To mark this year’s Black History Month, Spread the Word asked four writers from the Spread the Word community to contribute to this feature honouring this year’s theme Saluting our Sisters which celebrates the contributions and achievements of Black women in the UK and around the world. Writer Maame Blue tells us about her journey as a writer and three Black women authors she loves, and shares advice for Black women writers who are on, or starting out on, their writing journey.
Tell us about your journey as a writer
Sometimes you get to a point where you want life to stop happening to you. That’s roughly where my writing journey began.
In 2015, I was turning my thoughts into blogs, documenting my twenty-something life which included inconsiderate housemates and the early days of dating apps. I had an endless well of source material to draw from, but I was still figuring out what my voice was. I had been so used to using it for other people before that point. In fact, between 2008 and 2014, I nurtured dreams of building a psychotherapy practice, of using my training to coax people beyond their traumas, to live life fully.
It was only when that work began to take an emotional toll, that I questioned whether I was living my life as fully as those I supported.
So, I took a break and began to notice how my poems were turning into prose, how I kept putting my name down at spoken word open mic events even though being on stage terrified me, how I was aching to get the words out, to make sense of the rest of life that at that time, was not making much sense at all.
Cut to eight years later, and my debut novel Bad Love has been out in the world for three years. I have worked with a whole host of great literary organisations. I discovered a passion for teaching writing which was first fostered by Spread The Word. I have been awarded grants and been published in anthologies. My writing has taken me to Denmark, Ghana, Australia and back. And with each new opportunity my voice has grown stronger and more sure. My capacity to create has increased.
Now when I look back, I realise that in beginning to listen to myself and what I wanted from a writing life, somewhere along the way, my journey began. I started happening to life.

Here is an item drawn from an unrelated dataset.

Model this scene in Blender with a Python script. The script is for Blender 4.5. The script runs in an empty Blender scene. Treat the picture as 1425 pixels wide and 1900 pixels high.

Tell us about some Black women writers you admire and why
1. Ama Ata Aidoo
I began reading the work of recently departed Ghanaian literary icon Ama Ata Aidoo only in 2022. I was doing research for my upcoming second novel The Rest Of You, and in searching for Ghanaian voices from the last thirty years, I came across her 1977 novel Our Sister Killjoy. It unlocked another level of Ghanaian womanhood for me, exploring growth and migration, and feminism beyond the Western gaze. It is a book I will return to over and over again.
2. Roxane Gay
I am not sure I can say anything more about Roxane Gay that has not already been said. Only that her work is meant to be read and discussed. All of it. Her nonfiction books Bad Feminist, Hunger and Not That Bad (ed.) are masterclasses in using a creative voice to tell nothing but the truth of your experience, and to critically think about the world. Her fiction is effervescent and she is for me, a blueprint of what a writing life could be, which is both varied and true.
3. Irenosen Okojie
Irenosen Okojie stays on my recommendation lists because her writing is otherworldly, in both the literal and figurative sense of the word. She plays with language like it’s a game, twisting allegories into story and poetry and art. She knows what it is to write and say ‘This is what I have for you. Take it then!’.
Do you have any advice for aspiring and emerging Black women writers?
A lot of the time my advice for writers is to keep going, but I’ve realised that we need more than that – we already do more than that. So, my advice instead is to find your community. If you meet another Black writer that you like, make the effort to connect with them, even if it’s on social media. It’s literary festival season right now, so head out to a few events that interest you, talk to people who seem friendly, and gather. Writing takes place in solitude, but finding creativity to fuel your writing doesn’t have to. Having other people who you vibe with and who you can share work with, will be catalysts to you developing your work and thriving.
About the contributor
Maame Blue is a Ghanaian-Londoner and author of the novel Bad Love, which won the 2021 Betty Trask award, and was shortlisted for the Betty Trask Prize. Her short stories have appeared in Not Quite Right For Us (Flipped Eye Publishing), New Australian Fiction 2020 (Kill Your Darlings), and Joyful, Joyful (Pan Macmillan). Maame is a recipient of the 2022 Society of Authors Travelling Scholarship and was a 2022 POCC Artist-in-Residence. Maame contributes regularly to Royal Literary Fund publication Writers Mosaic and has written pieces for many places, including Refinery29, Black Balladand Society of Authors Magazine. She is a City Lit Creative Writing Tutor and regularly tutors and runs writing workshops for other organisations including Spread the Word, Arvon, Faber Academy (UK and Australia) and Guardian Masterclass.